Make an exact copy of all the records.

(3D scene scripts)
==================================================
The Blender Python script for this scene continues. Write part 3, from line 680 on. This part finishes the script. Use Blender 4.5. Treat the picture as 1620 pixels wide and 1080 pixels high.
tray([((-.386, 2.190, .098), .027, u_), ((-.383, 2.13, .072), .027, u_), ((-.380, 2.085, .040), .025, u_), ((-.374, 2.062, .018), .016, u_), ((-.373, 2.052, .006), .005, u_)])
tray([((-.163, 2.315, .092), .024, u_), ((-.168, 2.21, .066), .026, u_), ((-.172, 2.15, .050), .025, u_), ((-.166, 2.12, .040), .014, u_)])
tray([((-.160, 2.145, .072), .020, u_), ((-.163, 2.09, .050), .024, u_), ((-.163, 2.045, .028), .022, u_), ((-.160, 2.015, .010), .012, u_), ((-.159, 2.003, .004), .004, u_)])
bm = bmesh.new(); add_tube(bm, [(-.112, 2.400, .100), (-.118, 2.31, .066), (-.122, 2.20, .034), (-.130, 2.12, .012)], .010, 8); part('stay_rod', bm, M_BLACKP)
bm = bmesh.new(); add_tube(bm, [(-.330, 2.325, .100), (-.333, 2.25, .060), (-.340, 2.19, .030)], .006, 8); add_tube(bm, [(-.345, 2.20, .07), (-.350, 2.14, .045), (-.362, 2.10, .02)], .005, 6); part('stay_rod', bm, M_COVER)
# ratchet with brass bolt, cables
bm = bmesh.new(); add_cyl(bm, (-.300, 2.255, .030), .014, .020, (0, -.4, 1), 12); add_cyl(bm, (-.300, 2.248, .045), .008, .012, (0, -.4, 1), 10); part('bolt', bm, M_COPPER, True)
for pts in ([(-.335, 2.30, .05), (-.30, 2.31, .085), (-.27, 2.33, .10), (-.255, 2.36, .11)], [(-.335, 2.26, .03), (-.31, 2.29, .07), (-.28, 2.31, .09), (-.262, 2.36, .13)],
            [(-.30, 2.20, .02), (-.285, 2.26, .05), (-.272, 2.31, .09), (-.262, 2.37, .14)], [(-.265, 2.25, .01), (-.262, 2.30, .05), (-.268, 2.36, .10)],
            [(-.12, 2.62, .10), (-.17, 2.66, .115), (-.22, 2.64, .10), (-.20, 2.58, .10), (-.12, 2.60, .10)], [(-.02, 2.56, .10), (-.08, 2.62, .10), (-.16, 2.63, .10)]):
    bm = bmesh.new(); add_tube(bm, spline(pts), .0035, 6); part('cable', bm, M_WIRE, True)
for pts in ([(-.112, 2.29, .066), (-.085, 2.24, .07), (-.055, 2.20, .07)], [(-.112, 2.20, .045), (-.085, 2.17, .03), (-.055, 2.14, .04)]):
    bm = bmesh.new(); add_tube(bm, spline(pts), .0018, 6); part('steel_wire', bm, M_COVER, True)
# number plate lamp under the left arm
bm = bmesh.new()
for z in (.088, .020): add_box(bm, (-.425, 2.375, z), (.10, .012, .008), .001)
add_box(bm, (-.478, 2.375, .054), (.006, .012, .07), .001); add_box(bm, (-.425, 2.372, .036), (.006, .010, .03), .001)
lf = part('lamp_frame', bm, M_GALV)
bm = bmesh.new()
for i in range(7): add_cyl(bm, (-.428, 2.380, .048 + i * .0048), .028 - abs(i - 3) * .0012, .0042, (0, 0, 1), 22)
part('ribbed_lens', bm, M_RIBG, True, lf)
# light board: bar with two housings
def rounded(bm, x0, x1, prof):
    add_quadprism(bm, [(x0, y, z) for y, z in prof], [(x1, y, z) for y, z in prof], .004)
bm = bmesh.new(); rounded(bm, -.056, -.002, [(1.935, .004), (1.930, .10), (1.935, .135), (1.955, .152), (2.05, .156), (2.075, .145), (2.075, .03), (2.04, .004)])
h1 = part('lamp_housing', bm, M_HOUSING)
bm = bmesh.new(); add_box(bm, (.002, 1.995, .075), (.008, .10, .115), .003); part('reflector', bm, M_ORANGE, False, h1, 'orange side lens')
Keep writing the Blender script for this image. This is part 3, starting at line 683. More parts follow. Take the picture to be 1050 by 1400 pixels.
==================================================
◆ **TASK SOLUTION**
The Blender Python script for this scene continues. Write part 3, from line 680 on. This part finishes the script. Use Blender 4.5. Treat the picture as 1620 pixels wide and 1080 pixels high.
tray([((-.386, 2.190, .098), .027, u_), ((-.383, 2.13, .072), .027, u_), ((-.380, 2.085, .040), .025, u_), ((-.374, 2.062, .018), .016, u_), ((-.373, 2.052, .006), .005, u_)])
tray([((-.163, 2.315, .092), .024, u_), ((-.168, 2.21, .066), .026, u_), ((-.172, 2.15, .050), .025, u_), ((-.166, 2.12, .040), .014, u_)])
tray([((-.160, 2.145, .072), .020, u_), ((-.163, 2.09, .050), .024, u_), ((-.163, 2.045, .028), .022, u_), ((-.160, 2.015, .010), .012, u_), ((-.159, 2.003, .004), .004, u_)])
bm = bmesh.new(); add_tube(bm, [(-.112, 2.400, .100), (-.118, 2.31, .066), (-.122, 2.20, .034), (-.130, 2.12, .012)], .010, 8); part('stay_rod', bm, M_BLACKP)
bm = bmesh.new(); add_tube(bm, [(-.330, 2.325, .100), (-.333, 2.25, .060), (-.340, 2.19, .030)], .006, 8); add_tube(bm, [(-.345, 2.20, .07), (-.350, 2.14, .045), (-.362, 2.10, .02)], .005, 6); part('stay_rod', bm, M_COVER)
# ratchet with brass bolt, cables
bm = bmesh.new(); add_cyl(bm, (-.300, 2.255, .030), .014, .020, (0, -.4, 1), 12); add_cyl(bm, (-.300, 2.248, .045), .008, .012, (0, -.4, 1), 10); part('bolt', bm, M_COPPER, True)
for pts in ([(-.335, 2.30, .05), (-.30, 2.31, .085), (-.27, 2.33, .10), (-.255, 2.36, .11)], [(-.335, 2.26, .03), (-.31, 2.29, .07), (-.28, 2.31, .09), (-.262, 2.36, .13)],
            [(-.30, 2.20, .02), (-.285, 2.26, .05), (-.272, 2.31, .09), (-.262, 2.37, .14)], [(-.265, 2.25, .01), (-.262, 2.30, .05), (-.268, 2.36, .10)],
            [(-.12, 2.62, .10), (-.17, 2.66, .115), (-.22, 2.64, .10), (-.20, 2.58, .10), (-.12, 2.60, .10)], [(-.02, 2.56, .10), (-.08, 2.62, .10), (-.16, 2.63, .10)]):
    bm = bmesh.new(); add_tube(bm, spline(pts), .0035, 6); part('cable', bm, M_WIRE, True)
for pts in ([(-.112, 2.29, .066), (-.085, 2.24, .07), (-.055, 2.20, .07)], [(-.112, 2.20, .045), (-.085, 2.17, .03), (-.055, 2.14, .04)]):
    bm = bmesh.new(); add_tube(bm, spline(pts), .0018, 6); part('steel_wire', bm, M_COVER, True)
# number plate lamp under the left arm
bm = bmesh.new()
for z in (.088, .020): add_box(bm, (-.425, 2.375, z), (.10, .012, .008), .001)
add_box(bm, (-.478, 2.375, .054), (.006, .012, .07), .001); add_box(bm, (-.425, 2.372, .036), (.006, .010, .03), .001)
lf = part('lamp_frame', bm, M_GALV)
bm = bmesh.new()
for i in range(7): add_cyl(bm, (-.428, 2.380, .048 + i * .0048), .028 - abs(i - 3) * .0012, .0042, (0, 0, 1), 22)
part('ribbed_lens', bm, M_RIBG, True, lf)
# light board: bar with two housings
def rounded(bm, x0, x1, prof):
    add_quadprism(bm, [(x0, y, z) for y, z in prof], [(x1, y, z) for y, z in prof], .004)
bm = bmesh.new(); rounded(bm, -.056, -.002, [(1.935, .004), (1.930, .10), (1.935, .135), (1.955, .152), (2.05, .156), (2.075, .145), (2.075, .03), (2.04, .004)])
h1 = part('lamp_housing', bm, M_HOUSING)
bm = bmesh.new(); add_box(bm, (.002, 1.995, .075), (.008, .10, .115), .003); part('reflector', bm, M_ORANGE, False, h1, 'orange side lens')
Keep writing the Blender script for this image. This is part 3, starting at line 683. More parts follow. Take the picture to be 1050 by 1400 pixels.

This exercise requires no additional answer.